Virginia Woolf sobre por qué las emociones sí importan

Las vanguardias de inicios del siglo XX impregnaron todas las artes (y las artes se impregnaron mutuamente, todas). En la literatura, personajes como James Joyce o Marcel Proust hicieron eco del monólogo interno, ese al que ya nos había acercado Dostoyevski en Crimen y castigo, aunque en tercera persona.

Como un resurgimiento de la importancia de lo que ocurre allí dentro (como fugaz renacimiento del romanticismo) estos autores reivindicaron el valor de la percepción de cada uno, que confiere un ángulo distinto, y entender parte del mosaico perceptual es imprescindible. En esta tradición literaria, aparece como parte del modernismo de inicios de siglo Virginia Woolf.

Sin ningún tipo de complejo de género por los roles asignados (y parecer sentimental), Woolf irrumpió para decirnos: las emociones importan, mucho, muchísimo, son como el segundo velo en el proceso perceptivo, incluso, muchas veces, antes quizá que la razón.
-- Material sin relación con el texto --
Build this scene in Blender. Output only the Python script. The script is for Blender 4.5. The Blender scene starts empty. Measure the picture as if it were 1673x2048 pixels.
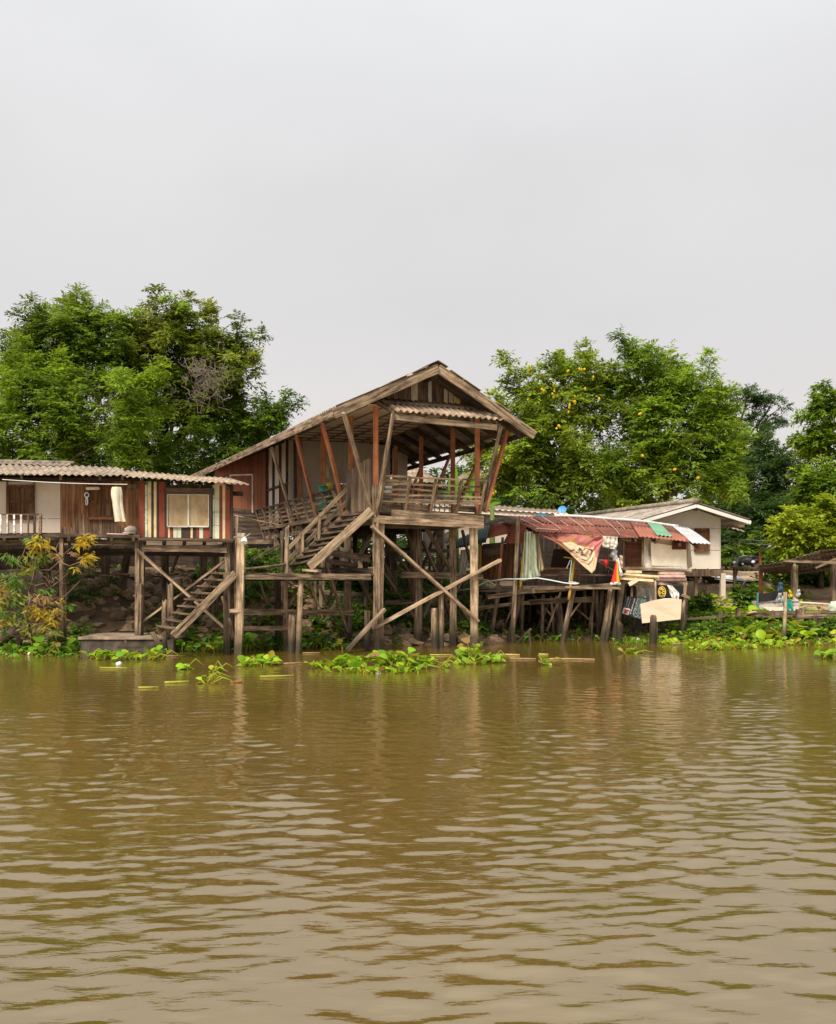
import bpy, math, random
import numpy as np
from mathutils import Vector, Matrix, noise as mnoise

random.seed(7)
RNG = np.random.default_rng(11)
SC = bpy.context.scene
COL = SC.collection
R = math.radians

# ---------------------------------------------------------------- camera
# focal length 1900 px on the 1673 x 2048 photograph, level camera 1.9 m above the water, horizon on row 1140
F, H, CX, HY = 1900.0, 1.9, 836.5, 1140.0
cam_d = bpy.data.cameras.new('camera')
cam = bpy.data.objects.new('camera', cam_d)
COL.objects.link(cam)
cam.location = (0, 0, H)
cam.rotation_euler = (R(90), 0, 0)
cam_d.sensor_fit = 'VERTICAL'
cam_d.sensor_height = 24.0
cam_d.lens = 24.0 * F / 2048.0
cam_d.shift_y = (HY - 1024.0) / 2048.0
cam_d.clip_start = 0.1
cam_d.clip_end = 3000
SC.camera = cam

# ---------------------------------------------------------------- sky, sun, exposure
SC.view_settings.view_transform = 'Standard'
SC.view_settings.look = 'None'
SC.view_settings.gamma = 1.0
SC.view_settings.exposure = 1.3
SUN_EL, SUN_AZ = R(52), R(-152)      # azimuth: compass from +Y, clockwise; behind the camera, to the left
world = bpy.data.worlds.new('World')
SC.world = world
world.use_nodes = True
nt = world.node_tree
nt.nodes.clear()
def wn(t, **k):
    n = nt.nodes.new(t)
    for a, b in k.items(): setattr(n, a, b)
    return n
w_out = wn('ShaderNodeOutputWorld'); w_bg = wn('ShaderNodeBackground')
w_bg.inputs['Strength'].default_value = 0.1
w_sky = wn('ShaderNodeTexSky', sky_type='NISHITA', sun_disc=False, sun_elevation=SUN_EL, sun_rotation=SUN_AZ)
w_sky.dust_density = 4.0
w_tc = wn('ShaderNodeTexCoord'); w_sep = wn('ShaderNodeSeparateXYZ')
nt.links.new(w_tc.outputs['Generated'], w_sep.inputs[0])
w_ramp = wn('ShaderNodeValToRGB')
cr = w_ramp.color_ramp
cr.elements[0].position = 0.0;  cr.elements[0].color = (.345, .312, .288, 1)
cr.elements[1].position = 1.0;  cr.elements[1].color = (.47, .47, .48, 1)
for p, c in ((.12, (.318, .299, .286)), (.26, (.292, .283, .279)), (.37, (.308, .302, .299)), (.50, (.345, .343, .344)), (.62, (.42, .42, .42))):
    e = cr.elements.new(p); e.color = (*c, 1)
nt.links.new(w_sep.outputs['Z'], w_ramp.inputs[0])
w_map = wn('ShaderNodeMapping'); w_map.inputs['Scale'].default_value = (1.1, 1.1, 2.2)
w_map.inputs['Rotation'].default_value = (0, R(12), 0)
nt.links.new(w_tc.outputs['Generated'], w_map.inputs[0])
w_noi = wn('ShaderNodeTexNoise'); w_noi.inputs['Scale'].default_value = 1.6
w_noi.inputs['Detail'].default_value = 5; w_noi.inputs['Roughness'].default_value = .5
nt.links.new(w_map.outputs[0], w_noi.inputs['Vector'])
w_mr = wn('ShaderNodeMapRange'); w_mr.inputs['From Min'].default_value = .3; w_mr.inputs['From Max'].default_value = .7
w_mr.inputs['To Min'].default_value = 9.3; w_mr.inputs['To Max'].default_value = 10.7
nt.links.new(w_noi.outputs['Fac'], w_mr.inputs[0])
w_mul = wn('ShaderNodeVectorMath', operation='SCALE')
nt.links.new(w_ramp.outputs[0], w_mul.inputs[0]); nt.links.new(w_mr.outputs[0], w_mul.inputs['Scale'])
w_mix = wn('ShaderNodeMix', data_type='RGBA'); w_mix.inputs['Factor'].default_value = .94
nt.links.new(w_sky.outputs[0], w_mix.inputs['A']); nt.links.new(w_mul.outputs[0], w_mix.inputs['B'])
nt.links.new(w_mix.outputs['Result'], w_bg.inputs[0]); nt.links.new(w_bg.outputs[0], w_out.inputs[0])

sun_d = bpy.data.lights.new('sun', 'SUN')
sun_d.energy = 2.0; sun_d.angle = R(20); sun_d.color = (1.0, .90, .76)
sun = bpy.data.objects.new('sun', sun_d); COL.objects.link(sun)
sdir = Vector((math.sin(SUN_AZ) * math.cos(SUN_EL), math.cos(SUN_AZ) * math.cos(SUN_EL), math.sin(SUN_EL)))
sun.rotation_euler = sdir.to_track_quat('Z', 'Y').to_euler()
sun.location = sdir * 60

# ---------------------------------------------------------------- measuring helpers
def at(px, py, Y):
    "a pixel of the photograph at distance Y"
    return Vector(((px - CX) * Y / F, Y, H + (HY - py) * Y / F))
TH = math.atan((CX - 50.0) / F)
HU = Vector((math.cos(TH), math.sin(TH), 0)); HN = Vector((-math.sin(TH), math.cos(TH), 0))
HO = Vector(((750 - CX) * 22.4 / F, 22.4, 0))
def hp(s, t, z):
    "main house frame: s along the front, t to the back, z up"
    return HO + HU * s + HN * t + Vector((0, 0, z))
def hpx(px, py, s=None, t=None):
    "the pixel on the plane s = const or t = const of the main house"
    k = (px - CX) / F
    f = lambda v: v.x - k * v.y
    if s is not None: t = -(f(HO) + s * f(HU)) / f(HN)
    else: s = -(f(HO) + t * f(HN)) / f(HU)
    P = HO + HU * s + HN * t
    return Vector((P.x, P.y, H + (HY - py) * P.y / F))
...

En Al faro y Las olas, dos novelas extremadamente visuales a pesar de no suceder mucho en la trama (siguiendo la tendencia modernista) Woolf nos enseña a darle su lugar a las emociones; independientemente de que las bloqueemos, neguemos o aceptemos, siempre llegarán a presentarse para platicarnos sobre nuestra personalidad en el complejo y hermoso proceso de percepción del mundo.

La extraordinaria habilidad de Woolf para ponerle palabras a eso que el personaje siente es asombrosa, y hace que uno se sienta acompañado y encuentre la sana normalidad en el mundo de las emociones. Es como si uno percibiera, sintiera, y luego pensara, contrario al proceso de percepción donde la información se procesa inmediatamente por medio de la razón.

Woolf nos anima y nos hace entender que las emociones tienen derecho a su lugar y a que luego ahondemos en ellas (quizá escribiendo para nosotros mismos), con el fin de acercarnos a entendernos a nosotros mismos, pues, de cualquier modo, siempre es esto lo que estamos haciendo.

Ciertamente no hay razón para entregarse a las emociones del todo, ya que siempre hay que volver al presente, pero es cierto que en esta época en que se nos invita (obliga) incansablemente a estar alegres, quizá sea tiempo de dejar de sentirnos anormales por sentir otras emociones (incluso sanas para la psique, por cierto).

Woolf nos invita a verlas de frente, a comprender por qué están ahí, y nos devuelve los colores de cada día pasando por sus luces, sombras, y hermosa variedad cromática:

El señor Ramsey los miraba enfadado. Era una mirada colérica, pero no los veía. Eso los hizo sentirse vagamente incómodos. Habían visto juntos algo que se supone que no deberían haber visto. Habían invadido la intimidad de alguien. Y eso obligó al señor Bankes a decir casi a continuación que estaba sintiendo frío, y le propuso que fueran a dar un paseo, pero Lily pensó que se trataba de una excusa para irse, para alejarse donde no se oyera nadie. Sí, aceptó, pero le costó separar la mirada del cuadro.

(Al Faro)

 

Veo un anillo suspendido encima de mí–dijo Bernardo. […] Veo un charco amarillo pálido–dijo Susana […] Oigo un ruido–dijo Rhoda, pero el ruido de la aldaba que ha sido quitada a la puerta del servicio los ha hecho volar, dispersados como una flecha de semillas.

(Las olas)

 

En el intercambio con los otros, ¿no estamos siempre decodificando nuestras emociones y las del receptor? En este mundo que invita a la simulación de la perfección, volvamos al presente, y demos su nombre a las emociones para comprender más la personalidad de uno, inacabable, siempre en formación, y siempre dispuesta a expandirse cuando vuelve al ahora.